In the News

Missouri taxpayers stuck with big legal bill in campaign finance case

Thursday, December 13, 2018

Dave and Lois Sauer of Wamego, Kansas climb a staircase to the second floor of the Missouri capitol rotunda on Wednesday, Oct. 10, 2018, beneath a mural by Anglo-Welsh artist, Sir Frank Brangwyn outside the Governor’s office in Jefferson City. The Sauers were visiting the building as one of many stops on their personal tour of American state capitols. Photo by Christian Gooden, [email protected]

 

JEFFERSON CITY • Missouri taxpayers shelled out more than $158,000 in October to a Texas law firm that successfully fought a state campaign finance law designed to shine light on election spending.

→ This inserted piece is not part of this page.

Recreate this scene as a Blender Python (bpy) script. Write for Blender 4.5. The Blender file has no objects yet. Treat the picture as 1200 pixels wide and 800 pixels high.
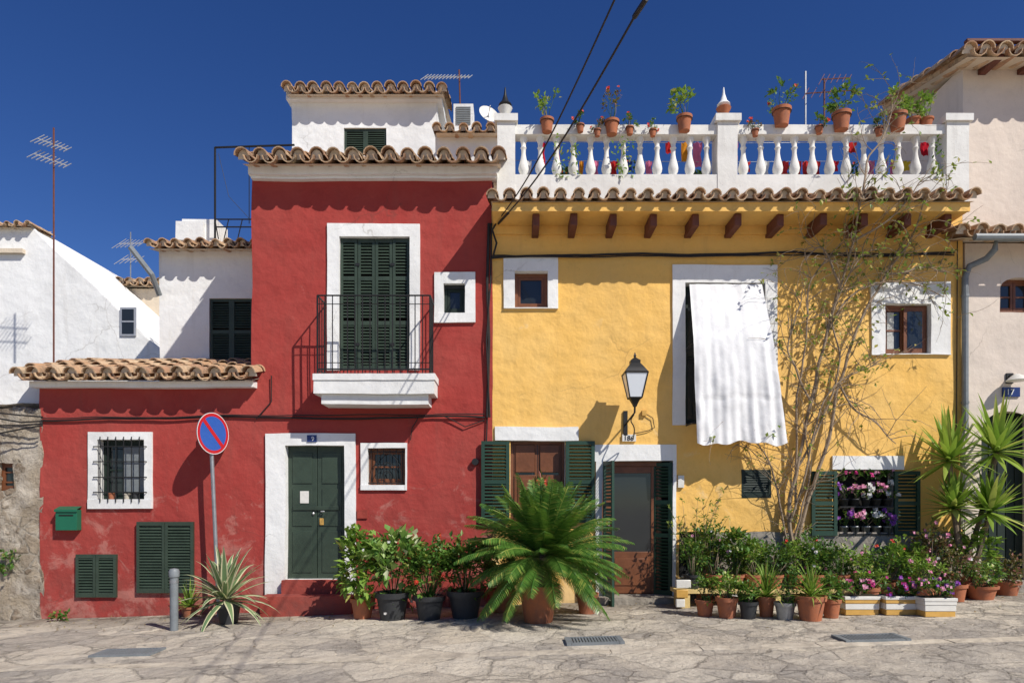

According to the latest report outlining state legal expenses, the settlement was paid to the Gober Group following the success of its lawsuit to strike down a requirement that certain campaign committees be formed no later than 30 days before an election.

The Missouri Ethics Commission had sought to enforce the law during the 2014 election, arguing that the committee known as Missourians for Fiscal Accountability registered with less than two weeks before voters went to the polls to vote on a ballot initiative designed to strip then-Gov. Jay Nixon of power.

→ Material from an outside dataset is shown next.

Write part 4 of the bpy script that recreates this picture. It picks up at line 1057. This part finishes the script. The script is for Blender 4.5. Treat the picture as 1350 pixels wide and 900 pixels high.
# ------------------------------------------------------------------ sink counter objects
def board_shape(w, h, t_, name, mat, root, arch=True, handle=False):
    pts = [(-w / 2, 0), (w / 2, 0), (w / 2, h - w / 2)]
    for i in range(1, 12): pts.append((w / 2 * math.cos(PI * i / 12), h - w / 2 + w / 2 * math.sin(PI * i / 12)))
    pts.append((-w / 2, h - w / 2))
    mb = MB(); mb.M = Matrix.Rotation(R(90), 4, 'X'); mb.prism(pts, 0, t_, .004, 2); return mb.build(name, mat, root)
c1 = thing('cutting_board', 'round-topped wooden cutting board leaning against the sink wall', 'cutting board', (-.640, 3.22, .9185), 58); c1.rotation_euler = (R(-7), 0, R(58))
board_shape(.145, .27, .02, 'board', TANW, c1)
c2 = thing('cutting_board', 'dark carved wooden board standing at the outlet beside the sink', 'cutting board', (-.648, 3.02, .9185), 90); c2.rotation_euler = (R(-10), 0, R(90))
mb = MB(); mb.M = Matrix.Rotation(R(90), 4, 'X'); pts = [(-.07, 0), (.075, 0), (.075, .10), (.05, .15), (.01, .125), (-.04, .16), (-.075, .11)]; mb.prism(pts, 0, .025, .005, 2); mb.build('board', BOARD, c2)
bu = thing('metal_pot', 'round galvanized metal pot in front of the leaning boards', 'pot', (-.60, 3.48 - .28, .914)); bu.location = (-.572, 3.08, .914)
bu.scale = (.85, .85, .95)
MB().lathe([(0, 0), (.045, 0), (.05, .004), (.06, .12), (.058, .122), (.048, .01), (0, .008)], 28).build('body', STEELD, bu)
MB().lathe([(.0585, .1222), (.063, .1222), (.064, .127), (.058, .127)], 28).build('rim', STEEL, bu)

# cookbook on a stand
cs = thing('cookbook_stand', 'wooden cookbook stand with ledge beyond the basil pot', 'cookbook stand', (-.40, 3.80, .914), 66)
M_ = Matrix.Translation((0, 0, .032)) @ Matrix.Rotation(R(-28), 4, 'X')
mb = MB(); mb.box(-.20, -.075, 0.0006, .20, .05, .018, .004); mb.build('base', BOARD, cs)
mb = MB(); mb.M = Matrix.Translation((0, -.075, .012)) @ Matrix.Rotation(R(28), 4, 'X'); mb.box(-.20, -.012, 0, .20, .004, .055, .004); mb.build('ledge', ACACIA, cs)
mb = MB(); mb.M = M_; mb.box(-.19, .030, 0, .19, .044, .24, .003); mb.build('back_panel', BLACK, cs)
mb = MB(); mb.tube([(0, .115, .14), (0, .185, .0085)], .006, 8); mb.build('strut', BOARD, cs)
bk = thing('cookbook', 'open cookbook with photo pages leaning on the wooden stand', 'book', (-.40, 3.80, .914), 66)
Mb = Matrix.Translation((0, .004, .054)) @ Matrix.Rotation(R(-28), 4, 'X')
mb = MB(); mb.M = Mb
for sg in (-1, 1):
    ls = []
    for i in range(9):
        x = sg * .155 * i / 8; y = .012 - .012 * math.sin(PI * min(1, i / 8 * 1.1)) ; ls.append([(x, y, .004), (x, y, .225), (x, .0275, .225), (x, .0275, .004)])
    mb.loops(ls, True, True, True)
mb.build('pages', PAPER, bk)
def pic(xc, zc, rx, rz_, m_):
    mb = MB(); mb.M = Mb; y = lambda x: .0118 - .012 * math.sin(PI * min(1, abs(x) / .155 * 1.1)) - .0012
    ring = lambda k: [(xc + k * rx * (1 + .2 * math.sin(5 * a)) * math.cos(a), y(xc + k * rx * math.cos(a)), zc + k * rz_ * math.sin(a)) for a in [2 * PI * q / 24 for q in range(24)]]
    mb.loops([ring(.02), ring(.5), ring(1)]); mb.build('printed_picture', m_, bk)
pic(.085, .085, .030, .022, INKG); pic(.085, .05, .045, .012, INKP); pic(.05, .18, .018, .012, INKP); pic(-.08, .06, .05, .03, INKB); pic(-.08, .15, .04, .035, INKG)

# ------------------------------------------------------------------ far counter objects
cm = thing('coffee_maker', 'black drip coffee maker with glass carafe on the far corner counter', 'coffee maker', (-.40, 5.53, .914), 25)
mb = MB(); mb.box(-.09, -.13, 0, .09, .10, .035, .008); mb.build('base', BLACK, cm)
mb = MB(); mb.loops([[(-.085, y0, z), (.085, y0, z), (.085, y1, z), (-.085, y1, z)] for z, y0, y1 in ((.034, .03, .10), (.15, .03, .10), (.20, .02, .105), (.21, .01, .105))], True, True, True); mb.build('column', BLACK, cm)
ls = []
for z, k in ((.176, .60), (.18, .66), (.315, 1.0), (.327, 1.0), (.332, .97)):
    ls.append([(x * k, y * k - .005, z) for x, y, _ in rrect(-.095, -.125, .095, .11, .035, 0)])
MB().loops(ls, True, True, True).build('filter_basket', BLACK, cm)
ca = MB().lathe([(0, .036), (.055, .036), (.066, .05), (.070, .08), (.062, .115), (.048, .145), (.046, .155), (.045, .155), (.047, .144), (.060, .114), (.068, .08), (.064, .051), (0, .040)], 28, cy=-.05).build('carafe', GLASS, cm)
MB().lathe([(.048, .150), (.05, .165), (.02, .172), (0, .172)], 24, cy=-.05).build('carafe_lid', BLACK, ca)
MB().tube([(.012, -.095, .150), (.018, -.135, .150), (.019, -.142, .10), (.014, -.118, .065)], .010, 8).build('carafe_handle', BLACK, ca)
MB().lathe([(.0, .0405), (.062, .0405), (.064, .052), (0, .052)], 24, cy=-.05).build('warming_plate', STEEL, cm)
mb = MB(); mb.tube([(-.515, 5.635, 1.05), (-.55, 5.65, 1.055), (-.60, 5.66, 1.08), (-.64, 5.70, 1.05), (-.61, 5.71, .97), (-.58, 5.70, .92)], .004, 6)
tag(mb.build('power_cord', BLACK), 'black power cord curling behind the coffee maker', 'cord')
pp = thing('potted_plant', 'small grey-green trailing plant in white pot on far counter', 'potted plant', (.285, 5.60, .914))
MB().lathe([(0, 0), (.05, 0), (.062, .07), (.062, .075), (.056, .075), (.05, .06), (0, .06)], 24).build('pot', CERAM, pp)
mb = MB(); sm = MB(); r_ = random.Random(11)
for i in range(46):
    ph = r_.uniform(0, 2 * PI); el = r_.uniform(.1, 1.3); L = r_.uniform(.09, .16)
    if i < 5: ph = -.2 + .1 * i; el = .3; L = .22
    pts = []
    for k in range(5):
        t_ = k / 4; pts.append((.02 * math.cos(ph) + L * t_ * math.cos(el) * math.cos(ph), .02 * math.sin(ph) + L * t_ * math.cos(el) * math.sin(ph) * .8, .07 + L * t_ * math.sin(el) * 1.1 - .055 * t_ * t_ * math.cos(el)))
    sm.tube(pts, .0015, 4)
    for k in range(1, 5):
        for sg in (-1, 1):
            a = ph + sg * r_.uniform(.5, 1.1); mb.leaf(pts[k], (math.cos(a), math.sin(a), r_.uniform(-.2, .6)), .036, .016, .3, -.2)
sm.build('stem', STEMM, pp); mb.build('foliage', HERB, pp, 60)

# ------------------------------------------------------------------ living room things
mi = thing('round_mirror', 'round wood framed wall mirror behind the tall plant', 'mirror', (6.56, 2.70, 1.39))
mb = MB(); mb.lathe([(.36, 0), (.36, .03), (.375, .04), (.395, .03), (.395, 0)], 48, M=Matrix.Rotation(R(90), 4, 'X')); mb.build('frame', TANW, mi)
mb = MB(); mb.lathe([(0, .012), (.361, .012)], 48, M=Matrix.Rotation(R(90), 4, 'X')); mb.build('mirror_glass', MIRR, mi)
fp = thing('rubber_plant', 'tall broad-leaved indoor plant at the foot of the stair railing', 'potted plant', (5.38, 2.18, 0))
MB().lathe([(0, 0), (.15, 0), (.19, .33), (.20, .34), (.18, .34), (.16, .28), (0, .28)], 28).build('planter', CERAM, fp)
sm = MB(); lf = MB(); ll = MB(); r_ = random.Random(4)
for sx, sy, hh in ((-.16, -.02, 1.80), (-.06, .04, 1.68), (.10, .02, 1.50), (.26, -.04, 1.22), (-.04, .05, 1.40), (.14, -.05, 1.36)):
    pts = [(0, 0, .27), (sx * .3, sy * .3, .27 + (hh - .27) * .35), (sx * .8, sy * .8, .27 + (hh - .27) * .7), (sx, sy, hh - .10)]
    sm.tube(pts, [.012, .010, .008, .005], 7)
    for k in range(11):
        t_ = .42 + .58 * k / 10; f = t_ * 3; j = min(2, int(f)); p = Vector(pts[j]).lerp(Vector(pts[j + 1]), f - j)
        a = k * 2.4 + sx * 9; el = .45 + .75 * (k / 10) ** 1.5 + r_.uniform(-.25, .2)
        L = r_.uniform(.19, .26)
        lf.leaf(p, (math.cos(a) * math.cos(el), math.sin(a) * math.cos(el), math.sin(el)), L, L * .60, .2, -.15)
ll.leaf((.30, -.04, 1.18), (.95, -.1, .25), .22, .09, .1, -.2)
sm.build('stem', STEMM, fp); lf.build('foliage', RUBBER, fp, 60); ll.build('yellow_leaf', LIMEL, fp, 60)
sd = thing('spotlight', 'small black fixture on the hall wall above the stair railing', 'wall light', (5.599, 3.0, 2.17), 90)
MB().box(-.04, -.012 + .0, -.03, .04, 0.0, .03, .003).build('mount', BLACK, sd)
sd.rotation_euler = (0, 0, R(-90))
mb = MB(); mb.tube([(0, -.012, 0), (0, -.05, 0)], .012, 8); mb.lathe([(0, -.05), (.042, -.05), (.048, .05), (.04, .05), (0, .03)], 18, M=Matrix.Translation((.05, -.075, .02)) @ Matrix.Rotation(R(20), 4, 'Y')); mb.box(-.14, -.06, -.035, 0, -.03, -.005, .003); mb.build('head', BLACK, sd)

The 30-day deadline, the ethics commission argued, makes it easier for voters to track who is spending money in support and opposition to ballot initiatives.

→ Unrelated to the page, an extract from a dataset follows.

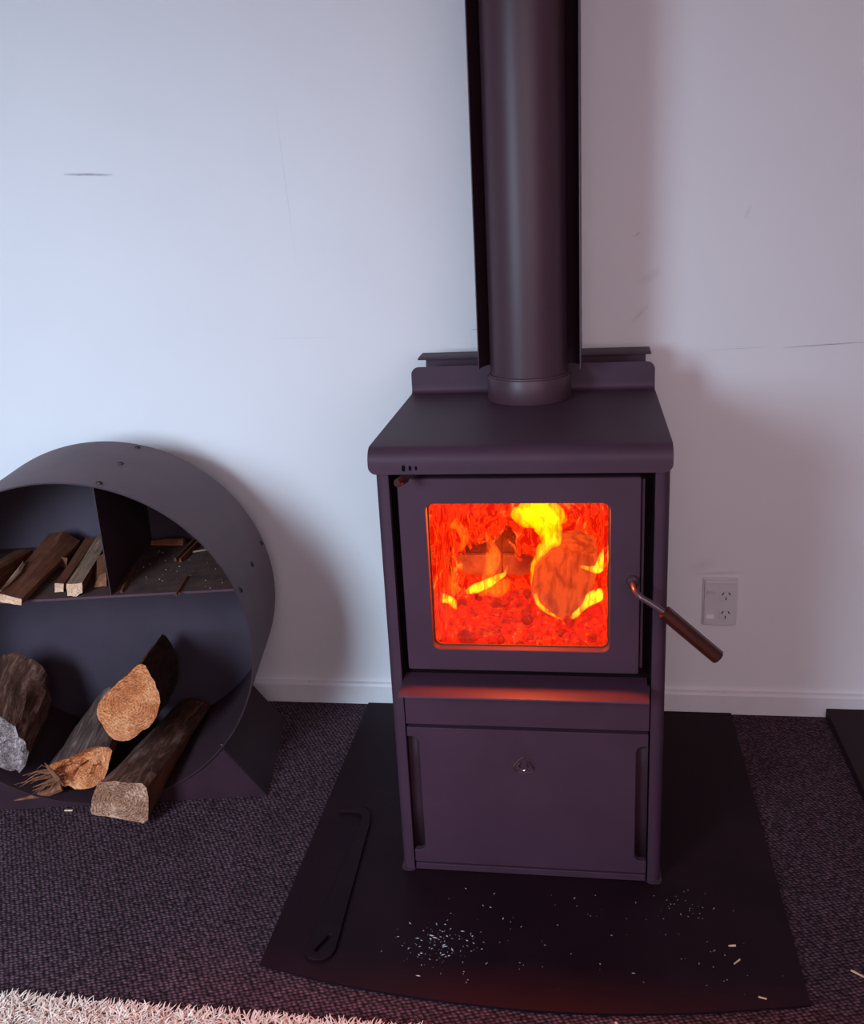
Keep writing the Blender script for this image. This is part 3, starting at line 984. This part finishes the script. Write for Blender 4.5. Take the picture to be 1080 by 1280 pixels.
# flame curtain: a wavy, thick sheet at the back
bm = bmesh.new()
rows = []
path = spline([(-0.1525, -0.236), (-0.1515, -0.10), (-0.146, -0.02), (-0.115, 0.006), (-0.05, 0.0), (0.05, 0.004), (0.115, 0.0), (0.145, -0.03), (0.1505, -0.10), (0.1495, -0.236)], 5)
for i in range(15):
    z = -0.155 + 0.285 * i / 14
    rows.append([(px_ + 0.004 * noise.noise(Vector((k * 0.4, i * 0.3, 9))), py_ + 0.010 * math.sin(k * 0.6 + i * 0.4) * (1 if abs(px_) < 0.11 else 0.2) + 0.010 * noise.noise(Vector((k * 0.3, i * 0.3, 4))), z) for k, (px_, py_) in enumerate(path)])
sheet(bm, rows, 0.006)
fc = obj('flame', bm, 'red_flame', smooth=True)
fc.location = (0.088, -0.385, 0.625)
tag(fc, 'wide curtain of red and orange flame across the back of the firebox', 'flame')

FLAME_TEXT = {
    'tall': ('flame_yellow', 'tall bright yellow flame curling up the middle of the stove window'),
    'blob': ('flame_yellow', 'yellow flame puff left of the tall flame at the window top'),
    'crown': ('flame_yellow', 'broad yellow flame tip right under the top of the stove window'),
    'edge_left': ('flame_bright', 'thin yellow flame licking the lower left edge of the burning log'),
    'edge_right': ('flame_bright', 'yellow flame licking the lower right edge of the burning log'),
    'right': ('flame_bright', 'yellow hook-shaped flame at the right side of the stove window'),
    'upper_right': ('flame_bright', 'thin orange flame in the upper right corner of the stove window'),
    'low': ('flame_bright', 'small slanted yellow flame low in the left half of the window'),
    'corner': ('flame_bright', 'thin orange flame along the left edge of the stove window'),
    'tongue': ('flame_orange', 'upright orange tongue of flame above the small slanted yellow flame'),
    'tongue2': ('flame_orange', 'pointed orange flame low on the left above the coals'),
    'tongue3': ('flame_orange', 'low orange flame beneath the small slanted yellow flame'),
    'tongue4': ('flame_orange', 'drooping orange flame in the upper left of the stove window'),
}
for key, pts in FLAMES.items():
    mk, text = FLAME_TEXT[key]
    sp = spline(pts, 5)
    ox, oy, oz = sp[len(sp) // 2][:3]
    bm = bmesh.new()
    rings = []
    nn = 12
    for i, (x, y, z, r) in enumerate(sp):
        a, b = sp[max(i - 1, 0)], sp[min(i + 1, len(sp) - 1)]
        t = Vector((b[0] - a[0], 0, b[2] - a[2]))
        t = t.normalized() if t.length > 1e-6 else Vector((0, 0, 1))
        s = Vector((t.z, 0, -t.x))
        r = max(r * (1.12 if mk == 'flame_yellow' else 1.3), 0.0005)
        wob = 1 + 0.25 * noise.noise(Vector((x * 60, z * 60, len(key))))
        rings.append([bm.verts.new(Vector((x - ox, 0, z - oz)) + s * r * wob * math.cos(2 * math.pi * q / nn) + Vector((0, 1, 0)) * r * 0.9 * math.sin(2 * math.pi * q / nn)) for q in range(nn)])
    for a, b in zip(rings, rings[1:]):
        for q in range(nn):
            bm.faces.new((a[q], a[(q + 1) % nn], b[(q + 1) % nn], b[q]))
    bm.faces.new(rings[0])
    bm.faces.new(rings[-1])
    fo = obj('flame', bm, mk, smooth=True)
    fo.location = (ox, oy, oz)
    tag(fo, text, 'flame')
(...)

A federal district court and a federal appeals court found that the state’s “blackout period” is an unconstitutional prior restraint on political speech in violation of the First Amendment.

For now, the statute is not in effect.

“There is an injunction so the 30 day requirement is not being enforced,” said MEC Executive Director Liz Ziegler.

The decision marks the second blow to supporters of campaign finance transparency by the 8th Circuit Court of Appeals this year.

At issue for Missourians for Fiscal Accountability was a ballot initiative known as Constitutional Amendment 10, which limits gubernatorial power over the state’s budget. 

The proposal, which won with nearly 57 percent of the vote, gives the Legislature the ability to override a governor’s decision to withhold funding from any budget items.